No caminho um ciclista me dá uma irônica "boa viagem" pelo caminho, ela notou meu estado alterado, eu não gosto nada disso, quero que o efeito seja totalmente dissipado. Daniel ri da situação, está visivelmente acostumado a circular dessa maneira.

Melhor perceber minhas andanças com energia pura, mente clara, sem necessidade de alterar essa realidade tão linda que quero viver com todo meu ser.
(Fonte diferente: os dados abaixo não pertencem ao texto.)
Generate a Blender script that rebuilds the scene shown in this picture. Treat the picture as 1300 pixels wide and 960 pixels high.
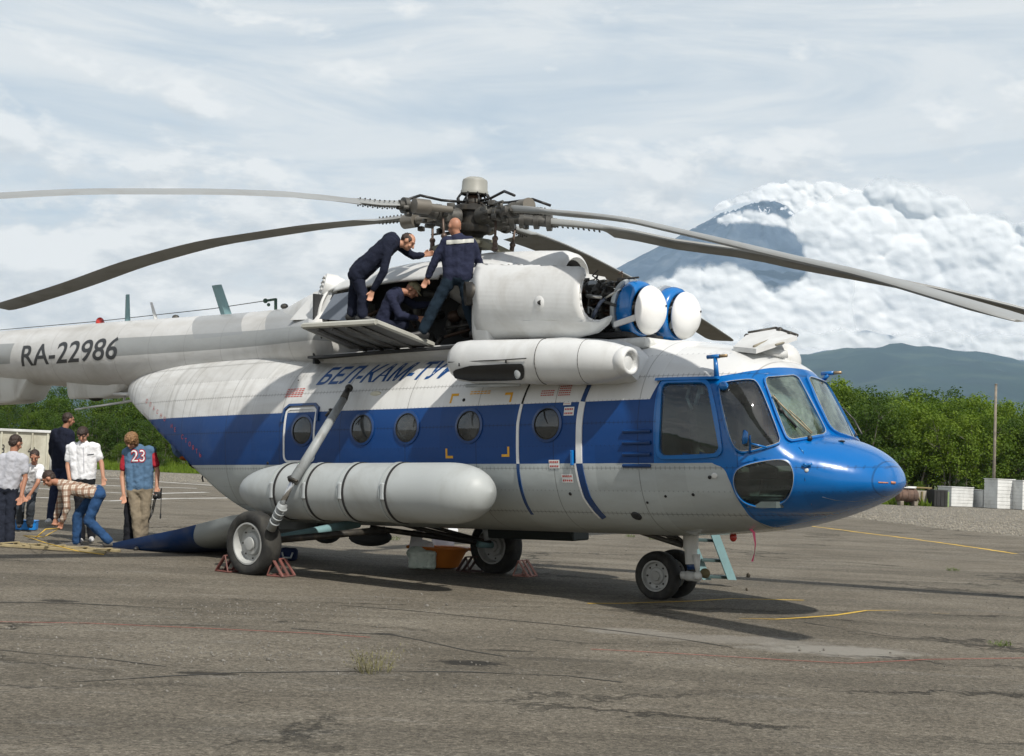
import bpy, bmesh, math, random
from mathutils import Vector, Matrix, noise
from mathutils.bvhtree import BVHTree
sc = bpy.context.scene
for o in list(bpy.data.objects):
    bpy.data.objects.remove(o)
COL = sc.collection
rnd = random.Random(7)
sin, cos, pi, rad = math.sin, math.cos, math.pi, math.radians

# ------------------------------------------------------------------ camera
FPX, CAM_H, PITCH, ROLL = 1750.0, 1.46, 0.0608, 0.043      # focal length in pixels of a 1300 wide frame
cam_d = bpy.data.cameras.new('camera')
cam_d.sensor_width = 36.0
cam_d.lens = FPX / 1300 * 36.0
cam_d.clip_start = 0.1
cam_d.clip_end = 90000
cam = bpy.data.objects.new('camera', cam_d)
COL.objects.link(cam)
_r0, _u0, _f0 = Vector((1, 0, 0)), Vector((0, -sin(PITCH), cos(PITCH))), Vector((0, cos(PITCH), sin(PITCH)))
_er = _r0 * cos(ROLL) + _u0 * sin(ROLL)
_eu = _u0 * cos(ROLL) - _r0 * sin(ROLL)
CAM = Vector((0, 0, CAM_H))
cam.matrix_world = Matrix(((_er.x, _eu.x, -_f0.x, 0), (_er.y, _eu.y, -_f0.y, 0), (_er.z, _eu.z, -_f0.z, CAM_H), (0, 0, 0, 1)))
sc.camera = cam
sc.render.resolution_x, sc.render.resolution_y = 1024, 756


def ray(px, py):
    "direction of the sight line through a point of the photograph (used to survey where things stand)"
    return _er * ((px - 650) / FPX) - _eu * ((py - 480) / FPX) + _f0


def gnd(px, py, z=0.0):
    d = ray(px, py)
    return CAM + d * ((z - CAM_H) / d.z)


def at(px, py, Y):
    d = ray(px, py)
    return CAM + d * (Y / d.y)


# ------------------------------------------------------------------ light and sky
SUN_AZ, SUN_EL = rad(-62), rad(48)          # azimuth from +X towards +Y, elevation
SUN_V = Vector((cos(SUN_AZ) * cos(SUN_EL), sin(SUN_AZ) * cos(SUN_EL), sin(SUN_EL)))
sun_d = bpy.data.lights.new('sun', 'SUN')
sun_d.energy = 4.6
sun_d.angle = rad(1.2)
sun_d.color = (1.0, 0.95, 0.87)
sun = bpy.data.objects.new('sun', sun_d)
COL.objects.link(sun)
sun.rotation_euler = SUN_V.to_track_quat('Z', 'Y').to_euler()
sc.view_settings.view_transform = 'Standard'
sc.view_settings.look = 'None'
sc.view_settings.exposure = 0.0
sc.view_settings.gamma = 1.0
sc.view_settings.use_curve_mapping = False
sc.cycles.use_denoising = True
sc.cycles.max_bounces = 8
sc.cycles.transparent_max_bounces = 24
sc.cycles.volume_bounces = 1
sc.cycles.caustics_reflective = False
sc.cycles.caustics_refractive = False


class NT:
    "small helper for node trees"
    def __init__(s, tree):
        s.t = tree
        s.t.nodes.clear()

    def n(s, typ, **kw):
        nd = s.t.nodes.new(typ)
        for k, v in kw.items():
            if k == 'ins':
                for i, x in v.items():
                    if isinstance(x, bpy.types.NodeSocket):
                        s.t.links.new(x, nd.inputs[i])
                    else:
                        nd.inputs[i].default_value = x
            else:
                setattr(nd, k, v)
        return nd

    def math(s, op, a, b=0.0, c=0.0, clamp=False):
        nd = s.n('ShaderNodeMath', operation=op, use_clamp=clamp, ins={0: a, 1: b, 2: c})
        return nd.outputs[0]

    def mix(s, fac, a, b, blend='MIX'):
        nd = s.t.nodes.new('ShaderNodeMix')
        nd.data_type = 'RGBA'
        nd.blend_type = blend
        for i, x in ((0, fac), (6, a), (7, b)):
            if isinstance(x, bpy.types.NodeSocket):
                s.t.links.new(x, nd.inputs[i])
            else:
                nd.inputs[i].default_value = x if i == 0 else (tuple(x) + (1,))[:4]
        return nd.outputs[2]

    def ramp(s, fac, stops, interp='LINEAR'):
        nd = s.n('ShaderNodeValToRGB', ins={0: fac})
        cr = nd.color_ramp
        cr.interpolation = interp
        while len(cr.elements) < len(stops):
            cr.elements.new(0.5)
        for e, (p, c) in zip(cr.elements, stops):
            e.position = p
            e.color = (c, c, c, 1) if isinstance(c, (int, float)) else (tuple(c) + (1,))[:4]
        return nd.outputs[0]

    def noise(s, vec, scale, detail=4, rough=0.55, dist=0.0):
        nd = s.n('ShaderNodeTexNoise', ins={'Scale': scale, 'Detail': detail, 'Roughness': rough, 'Distortion': dist})
        if vec is not None:
            s.t.links.new(vec, nd.inputs['Vector'])
        return nd.outputs[0]

    def mapping(s, vec, scale=(1, 1, 1), loc=(0, 0, 0), rot=(0, 0, 0)):
        nd = s.n('ShaderNodeMapping', ins={'Scale': scale, 'Location': loc, 'Rotation': rot})
        s.t.links.new(vec, nd.inputs[0])
        return nd.outputs[0]


world = bpy.data.worlds.new('World')
sc.world = world
world.use_nodes = True
W = NT(world.node_tree)
_tc = W.n('ShaderNodeTexCoord')
_sky = W.n('ShaderNodeTexSky', sky_type='NISHITA', sun_disc=False)
_sky.sun_elevation = SUN_EL
_sky.sun_rotation = pi / 2 - SUN_AZ
_sky.air_density = 1.0
_sky.dust_density = 1.5
_sky.ozone_density = 1.0
_gen = _tc.outputs['Generated']
_sep = W.n('ShaderNodeSeparateXYZ', ins={0: _gen})
_el = _sep.outputs[2]
# high veil: long flat streaks over blue, thinning towards the zenith
_v1 = W.mapping(_gen, scale=(2.2, 2.2, 13.0), loc=(0.7, 0.2, 0.0), rot=(0, rad(2), 0))
_vn = W.noise(_v1, 1.7, 10, 0.60, 0.6)
_veil = W.ramp(_vn, [(0.30, 0.0), (0.55, 1.0)])
_thin = W.ramp(_el, [(0.30, 1.0), (0.62, 0.35)])
# cumulus: heaped low over the horizon, bright tops and grey flat bases
def _cnoise(dz):
    return W.noise(W.mapping(_gen, scale=(5.0, 5.0, 11.0), loc=(1.3, 2.0, 0.35 + dz)), 2.1, 13, 0.58, 0.15)
_cn, _cn2 = _cnoise(0.0), _cnoise(0.16)
_low = W.ramp(_el, [(0.0, 1.0), (0.12, 0.88), (0.175, 0.45), (0.24, 0.12), (0.30, 0.0)])
_cum = W.ramp(W.math('ADD', _cn, W.math('MULTIPLY', _low, 0.30)), [(0.57, 0.0), (0.68, 1.0)])
_lit = W.math('ADD', W.math('MULTIPLY', W.math('SUBTRACT', _cn, _cn2), 3.2), 0.52)
_ccol = W.ramp(_lit, [(0.10, (6.9, 7.1, 7.2)), (0.42, (8.5, 8.5, 8.35)), (0.72, (10.3, 10.1, 9.7))])
_vcol = W.ramp(_vn, [(0.36, (8.0, 8.3, 8.4)), (0.66, (9.3, 9.25, 9.0))])
_base = W.mix(W.ramp(_el, [(0.30, 0.75), (0.65, 0.12)]), _sky.outputs[0], (6.9, 7.6, 8.1))
_c = W.mix(W.math('MULTIPLY', W.math('MULTIPLY', _veil, _thin), 0.92), _base, _vcol)
_c = W.mix(W.math('MULTIPLY', _cum, 0.96), _c, _ccol)
# below the horizon the world is only ground bounce
_c = W.mix(W.ramp(_el, [(0.0, 1.0), (0.004, 0.0)]), _c, (3.0, 2.9, 2.7))
_bg = W.n('ShaderNodeBackground', ins={0: _c, 1: 0.1})
_wo = W.n('ShaderNodeOutputWorld', ins={0: _bg.outputs[0]})

# ------------------------------------------------------------------ materials
MATS = {}


def mat(name, col, rough=0.6, metal=0.0, var=0.12, vscale=3.0, bump=0.0, bscale=40.0, coat=0.0, spec=0.5, dirt=None, ds=2.0, sub=None):
    "principled paint / cloth / rubber with mottling, optional second dirt colour and relief"
    if name in MATS:
        return MATS[name]
    m = bpy.data.materials.new(name)
    m.use_nodes = True
    N = NT(m.node_tree)
    tc = N.n('ShaderNodeTexCoord').outputs['Object']
    f = N.noise(tc, vscale, 6, 0.6)
    k = N.ramp(f, [(0.3, 1 - var), (0.7, 1 + var)])
    c = N.mix(1.0, col, k, 'MULTIPLY')
    if dirt:
        g = N.ramp(N.noise(N.mapping(tc, scale=(1, 1, 0.6)), ds, 8, 0.65, 0.6), [(0.48, 0.0), (0.72, 1.0)])
        c = N.mix(N.math('MULTIPLY', g, dirt[3]), c, dirt[:3])
    p = N.n('ShaderNodeBsdfPrincipled', ins={'Base Color': c, 'Roughness': rough, 'Metallic': metal, 'Coat Weight': coat, 'Specular IOR Level': spec})
    if bump:
        b = N.n('ShaderNodeBump', ins={'Strength': min(1.0, bump), 'Distance': 0.01, 'Height': N.noise(tc, bscale, 5, 0.6)})
        m.node_tree.links.new(b.outputs[0], p.inputs['Normal'])
    N.n('ShaderNodeOutputMaterial', ins={0: p.outputs[0]})
    MATS[name] = m
    return m


# ------------------------------------------------------------------ object helpers
def tag(o, label=None, cat=None, group=None, kind=None):
    if label:
        o['label'] = label
    if cat:
        o['category'] = cat
    if group:
        o['group'] = group
    if kind:
        o['kind'] = kind
    return o


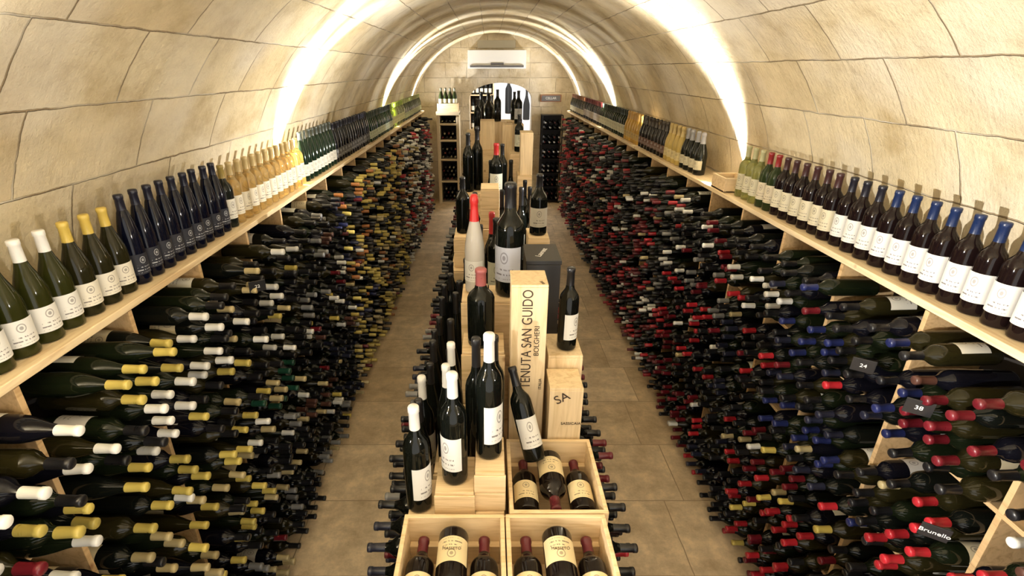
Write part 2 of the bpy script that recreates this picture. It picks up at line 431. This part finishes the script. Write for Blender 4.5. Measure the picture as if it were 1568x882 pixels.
def stock(side, rack, cw, ch, ny):
    bt = Bottles(); rnd = random.Random(11+side)
    for ci in range(ny):
        for k in range(4):
            z0 = .026+k*ch
            for r in range(5):
                odd = r % 2
                for c in range(5-odd):
                    if rnd.random() < .08 or (r == 4 and rnd.random() < .35): continue
                    y = RY0+ci*cw+.009+.043+c*.0865+(.043 if odd else 0)
                    z = z0+.040+r*.0755
                    key = random.Random(sid(side, ci, k, (r+1)//2, c//2, 5))
                    letter = key.choice(zone(side, y, z))
                    if rnd.random() < .15: letter = rnd.choice('KKKDTWG' if side < 0 else 'KKKRDTW')
                    col = PAL[letter]; j = .7+.5*rnd.random(); col = tuple(min(1, q*j) for q in col)
                    near = y < 3.6
                    kind = 'burgundy' if letter in 'GTW' and rnd.random() < .6 else 'bordeaux'
                    glass = rnd.choice([(.004,.005,.004),(.006,.009,.004),(.004,.004,.007),(.014,.012,.004)])
                    tip = rnd.uniform(-.05, .02)
                    sr = .97 if kind == 'bordeaux' else .91
                    lab = None; fa = 0
                    if near and rnd.random() < .22:
                        lab = rnd.choice([(.7,.68,.6),(.6,.52,.35),(.5,.48,.45)])
                    if side < 0: pos = (XL-.12+tip, y, z); d = (1, rnd.uniform(-.05, .05), rnd.uniform(-.05, .02))
                    else: pos = (XR+.145-tip, y, z); d = (-1, rnd.uniform(-.05, .05), rnd.uniform(-.05, .02))
                    R = axis_rot(d); up = R.T @ np.array([0, 0, 1.0]); fa = math.atan2(up[1], up[0])+rnd.uniform(-1, 1)
                    bt.add(kind, pos, rot=R, sr=sr, glass=glass, cap=col, label=lab, face=fa, n=14 if near else 8, fine=near)
    return bt.obj('racked_bottles', rack)
for side in (-1, 1):
    rk, cw, ch, ny = make_rack(side); stock(side, rk, cw, ch, ny)
    s = Boxes()
    if side < 0: s.add(CX-A+.012, XL, RY0, RY1+.03, 1.745, ZT)
    else: s.add(XR, CX+A-.012, RY0, RY1+.03, 1.745, ZT)
    s.obj('display_shelf', [M_PINE], .003)

DK = (.004,.005,.004)
def shelf_row(side):
    bt = Bottles(); rnd = random.Random(3)
    y = .62
    x = XL-.075 if side < 0 else XR+.075
    face = 0 if side < 0 else math.pi
    while y < 10.0:
        kw = dict(n=24 if y < 4 else 12)
        p = .086
        if side < 0:
            if y < 1.44: a = ('burgundy', dict(glass=(.022,.024,.005), cap=(.80,.80,.78), label=(.74,.74,.72)))
            elif y < 1.69: a = ('burgundy', dict(glass=(.015,.014,.005), cap=(.62,.46,.10), label=(.74,.71,.62)))
            elif y < 2.42: a = ('flute', dict(glass=(.003,.004,.012), cap=(.010,.011,.024), label=(.012,.014,.026), sh=1.08)); p = .08
            elif y < 2.52: a = ('bordeaux', dict(glass=(.01,.012,.01), cap=(.3,.22,.06), label=(.70,.68,.60)))
            elif y < 3.5: a = ('bordeaux', dict(glass=(.78,.58,.24), cap=(.46,.35,.16), label=(.72,.67,.54), clear=True))
            elif y < 4.3: a = ('flute', dict(glass=(.006,.016,.008), cap=(.05,.06,.05), label=(.6,.58,.5), sh=1.1))
            elif y < 5.6: a = ('flute', dict(glass=(.004,.005,.008), cap=(.012,.012,.02), label=(.06,.06,.06), sh=1.05))
            elif y < 7.0: a = ('burgundy', dict(glass=(.01,.03,.01), cap=(.03,.05,.03), label=(.5,.55,.4)))
            elif y < 8.0: a = ('bordeaux', dict(glass=(.30,.36,.06), cap=(.25,.35,.05), label=(.55,.55,.3), clear=True))
            else: a = ('burgundy', dict(glass=(.03,.04,.01), cap=(.25,.28,.08), label=(.4,.42,.2)))
        else:
            if 3.15 < y < 3.75: y += .05; continue
            if y < 1.95: a = ('bordeaux', dict(glass=(.008,.004,.004), cap=(.008,.02,.075), label=(.70,.69,.66)))
            elif y < 2.25: a = ('bordeaux', dict(glass=(.008,.004,.004), cap=(.012,.012,.02), label=(.68,.67,.62)))
            elif y < 2.7: a = ('bordeaux', dict(glass=(.008,.004,.004), cap=(.05,.02,.02), label=(.60,.54,.38)))
            elif y < 2.92: a = ('bordeaux', dict(glass=(.02,.03,.01), cap=(.25,.02,.02), label=(.55,.47,.32)))
            elif y < 3.15: a = ('bordeaux', dict(glass=(.40,.42,.13), cap=(.4,.38,.2), label=(.5,.45,.3), clear=True))
            elif y < 4.1: a = ('champagne', dict(glass=(.008,.009,.006), cap=(.3,.3,.32), label=(.6,.55,.4))); p = .1
            elif y < 4.5: a = ('champagne', dict(glass=(.45,.33,.10), cap=(.5,.38,.15), label=(.6,.5,.25))); p = .1
            elif y < 5.3: a = ('champagne', dict(glass=(.012,.01,.008), cap=(.05,.04,.03), label=(.12,.06,.04))); p = .1
            elif y < 5.9: a = ('champagne', dict(glass=(.50,.30,.06), cap=(.5,.3,.08), label=(.5,.35,.12))); p = .1
            elif y < 7.3: a = ('bordeaux', dict(glass=(.012,.02,.008), cap=(.02,.03,.02), label=(.55,.55,.42)))
            elif y < 8.6: a = ('bordeaux', dict(glass=(.01,.01,.01), cap=(.12,.02,.02), label=(.4,.35,.3)))
            else: a = ('burgundy', dict(glass=(.02,.02,.01), cap=(.2,.08,.03), label=(.5,.45,.3)))
        kw.update(a[1])
        bt.add(a[0], (x+rnd.uniform(-.004,.004), y, ZT), face=face+rnd.uniform(-.12,.12)-(.35 if side < 0 else -.35), sr=.98, **kw)
        y += p
    return bt.obj('shelf_wine_bottles')
shelf_row(-1); shelf_row(1)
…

Depois do primeiro morro e das primeiras gotas de suor já me sinto muito melhor. Depois de 10km cheguei na verticalizada Camboriú, muito urbanizada, demais para o meu gosto, eu pedalo pela avenida Atlântica até o lugar do Molhe da Barra do sul de onde sai um teleférico. Encontro Borba que vende pratos decorativos para pendurar na parede, conversamos uma boa hora, às vezes aprendemos mais conversando com algumas pessoas por pouco tempo do que com outras por anos. Super amável, ele acaba me dando um desses pratos, uma espécie de presente de grego, considerando o peso, que logo terei que passar para frente. Continuando ao longo da costa, chegando na praia de Taquaras e depois ao Estaleiro e finalmente Ilhota e praia do Porto, onde entro na BR-101, se eu quiser chegar amanhã em Florianópolis tenho que pedalar pesado, então eu boto a cabeça pra baixo e vou pedalando rápido até Tijucas, onde finalmente paro para a noite em um hotel charmoso à beira da via expressa. Depois de comer uma refeição na cafeteria local, volto para o quarto para relaxar, não são nem 20h e já adormeço, amanhã chegarei ao meu destino um pouco atrasado.